## Requirements:
Collect all lines from the listing that include the string "scene".

----

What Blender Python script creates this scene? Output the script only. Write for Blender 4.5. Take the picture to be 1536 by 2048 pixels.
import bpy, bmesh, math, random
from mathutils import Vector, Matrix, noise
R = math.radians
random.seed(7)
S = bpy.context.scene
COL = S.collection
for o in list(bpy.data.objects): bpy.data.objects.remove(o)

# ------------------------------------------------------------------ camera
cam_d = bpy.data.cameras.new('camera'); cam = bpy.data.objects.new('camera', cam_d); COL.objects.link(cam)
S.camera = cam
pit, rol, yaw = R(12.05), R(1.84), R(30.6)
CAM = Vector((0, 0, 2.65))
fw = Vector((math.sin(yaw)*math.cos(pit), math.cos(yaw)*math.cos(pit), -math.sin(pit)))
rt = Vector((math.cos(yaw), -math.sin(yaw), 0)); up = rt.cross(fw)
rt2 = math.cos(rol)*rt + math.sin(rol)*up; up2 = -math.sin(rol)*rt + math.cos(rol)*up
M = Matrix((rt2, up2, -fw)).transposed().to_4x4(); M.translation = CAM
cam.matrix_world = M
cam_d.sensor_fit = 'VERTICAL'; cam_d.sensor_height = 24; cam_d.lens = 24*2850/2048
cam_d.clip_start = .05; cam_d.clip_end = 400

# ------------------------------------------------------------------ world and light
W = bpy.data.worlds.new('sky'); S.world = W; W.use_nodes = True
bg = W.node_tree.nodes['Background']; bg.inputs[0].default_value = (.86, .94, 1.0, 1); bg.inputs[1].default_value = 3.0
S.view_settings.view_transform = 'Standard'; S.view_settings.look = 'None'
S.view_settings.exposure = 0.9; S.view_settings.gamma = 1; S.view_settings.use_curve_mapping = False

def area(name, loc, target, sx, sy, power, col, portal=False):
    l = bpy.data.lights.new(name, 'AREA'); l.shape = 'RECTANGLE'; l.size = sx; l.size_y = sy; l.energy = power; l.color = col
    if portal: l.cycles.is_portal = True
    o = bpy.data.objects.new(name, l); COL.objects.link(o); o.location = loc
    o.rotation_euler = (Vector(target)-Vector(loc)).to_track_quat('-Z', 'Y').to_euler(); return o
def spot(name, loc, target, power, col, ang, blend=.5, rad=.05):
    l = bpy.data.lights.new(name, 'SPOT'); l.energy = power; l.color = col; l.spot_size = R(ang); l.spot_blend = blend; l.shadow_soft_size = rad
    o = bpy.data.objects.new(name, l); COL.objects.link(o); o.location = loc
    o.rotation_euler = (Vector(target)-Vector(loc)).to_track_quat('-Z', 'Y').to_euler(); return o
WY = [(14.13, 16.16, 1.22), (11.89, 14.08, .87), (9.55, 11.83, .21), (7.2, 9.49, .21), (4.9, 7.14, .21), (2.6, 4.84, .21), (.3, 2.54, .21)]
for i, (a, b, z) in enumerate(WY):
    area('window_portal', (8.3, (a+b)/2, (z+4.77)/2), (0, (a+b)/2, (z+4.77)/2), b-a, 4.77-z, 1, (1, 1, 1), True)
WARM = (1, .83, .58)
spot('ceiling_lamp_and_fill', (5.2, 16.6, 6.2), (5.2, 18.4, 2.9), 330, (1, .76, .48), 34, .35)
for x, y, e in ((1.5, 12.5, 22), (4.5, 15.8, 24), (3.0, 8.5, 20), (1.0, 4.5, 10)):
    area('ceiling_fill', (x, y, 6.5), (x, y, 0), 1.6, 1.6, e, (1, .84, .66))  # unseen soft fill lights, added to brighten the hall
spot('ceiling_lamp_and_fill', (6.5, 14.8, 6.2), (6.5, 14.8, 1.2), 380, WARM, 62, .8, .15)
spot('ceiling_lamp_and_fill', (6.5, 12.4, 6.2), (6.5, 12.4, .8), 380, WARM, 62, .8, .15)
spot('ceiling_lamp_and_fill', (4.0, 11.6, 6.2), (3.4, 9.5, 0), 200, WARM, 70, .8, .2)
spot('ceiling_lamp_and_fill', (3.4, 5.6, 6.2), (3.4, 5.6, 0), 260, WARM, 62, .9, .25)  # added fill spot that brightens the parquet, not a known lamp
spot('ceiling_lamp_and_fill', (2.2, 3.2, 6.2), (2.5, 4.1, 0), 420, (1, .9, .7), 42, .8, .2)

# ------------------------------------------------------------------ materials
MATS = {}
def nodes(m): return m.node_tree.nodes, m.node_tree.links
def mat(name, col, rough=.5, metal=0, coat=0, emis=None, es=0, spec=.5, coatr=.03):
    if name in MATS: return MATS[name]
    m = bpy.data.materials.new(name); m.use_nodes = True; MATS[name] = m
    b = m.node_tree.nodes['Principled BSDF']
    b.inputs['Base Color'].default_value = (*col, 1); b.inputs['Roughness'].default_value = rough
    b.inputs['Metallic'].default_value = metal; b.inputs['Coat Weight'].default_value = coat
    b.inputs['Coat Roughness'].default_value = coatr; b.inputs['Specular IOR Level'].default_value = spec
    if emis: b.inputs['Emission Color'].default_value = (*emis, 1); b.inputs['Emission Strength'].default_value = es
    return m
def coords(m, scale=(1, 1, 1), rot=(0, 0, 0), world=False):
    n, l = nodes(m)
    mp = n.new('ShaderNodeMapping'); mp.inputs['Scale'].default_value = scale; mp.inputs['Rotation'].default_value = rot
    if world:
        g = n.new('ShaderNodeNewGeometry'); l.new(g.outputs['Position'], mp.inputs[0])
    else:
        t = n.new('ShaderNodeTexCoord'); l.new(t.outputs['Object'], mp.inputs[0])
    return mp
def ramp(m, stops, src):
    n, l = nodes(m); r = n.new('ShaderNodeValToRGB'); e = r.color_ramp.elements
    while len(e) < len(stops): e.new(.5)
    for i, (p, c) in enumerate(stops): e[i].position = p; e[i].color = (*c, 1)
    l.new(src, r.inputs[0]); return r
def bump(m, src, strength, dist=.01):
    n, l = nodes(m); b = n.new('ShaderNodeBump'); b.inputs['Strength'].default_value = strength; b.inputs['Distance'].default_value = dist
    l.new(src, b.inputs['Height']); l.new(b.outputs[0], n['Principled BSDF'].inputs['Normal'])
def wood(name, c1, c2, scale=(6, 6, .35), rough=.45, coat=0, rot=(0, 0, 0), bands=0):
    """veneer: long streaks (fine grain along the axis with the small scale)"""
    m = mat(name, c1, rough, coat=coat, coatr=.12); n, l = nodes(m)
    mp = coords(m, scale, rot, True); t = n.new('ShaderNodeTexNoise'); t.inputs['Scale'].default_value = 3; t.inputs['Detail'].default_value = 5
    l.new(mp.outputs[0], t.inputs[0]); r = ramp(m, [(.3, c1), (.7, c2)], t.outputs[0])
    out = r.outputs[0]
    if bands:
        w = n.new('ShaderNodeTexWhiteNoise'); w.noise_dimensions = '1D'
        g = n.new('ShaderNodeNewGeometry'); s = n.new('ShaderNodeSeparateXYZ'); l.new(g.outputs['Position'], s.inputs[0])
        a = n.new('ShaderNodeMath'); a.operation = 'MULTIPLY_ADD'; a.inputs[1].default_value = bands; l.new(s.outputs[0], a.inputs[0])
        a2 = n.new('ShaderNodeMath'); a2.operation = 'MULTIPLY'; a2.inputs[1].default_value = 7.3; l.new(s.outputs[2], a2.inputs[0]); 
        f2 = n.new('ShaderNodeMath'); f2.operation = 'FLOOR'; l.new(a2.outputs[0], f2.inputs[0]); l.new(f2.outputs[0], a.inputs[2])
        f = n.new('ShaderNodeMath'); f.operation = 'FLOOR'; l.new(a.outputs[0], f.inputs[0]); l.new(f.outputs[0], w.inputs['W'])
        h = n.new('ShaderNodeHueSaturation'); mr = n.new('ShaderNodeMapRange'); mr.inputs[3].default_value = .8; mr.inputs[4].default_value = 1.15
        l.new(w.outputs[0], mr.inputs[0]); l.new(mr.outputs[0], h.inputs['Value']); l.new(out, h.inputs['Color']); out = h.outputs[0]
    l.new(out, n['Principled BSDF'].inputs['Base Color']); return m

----

## In response:
What Blender Python script creates this scene? Output the script only. Write for Blender 4.5. Take the picture to be 1536 by 2048 pixels.
S = bpy.context.scene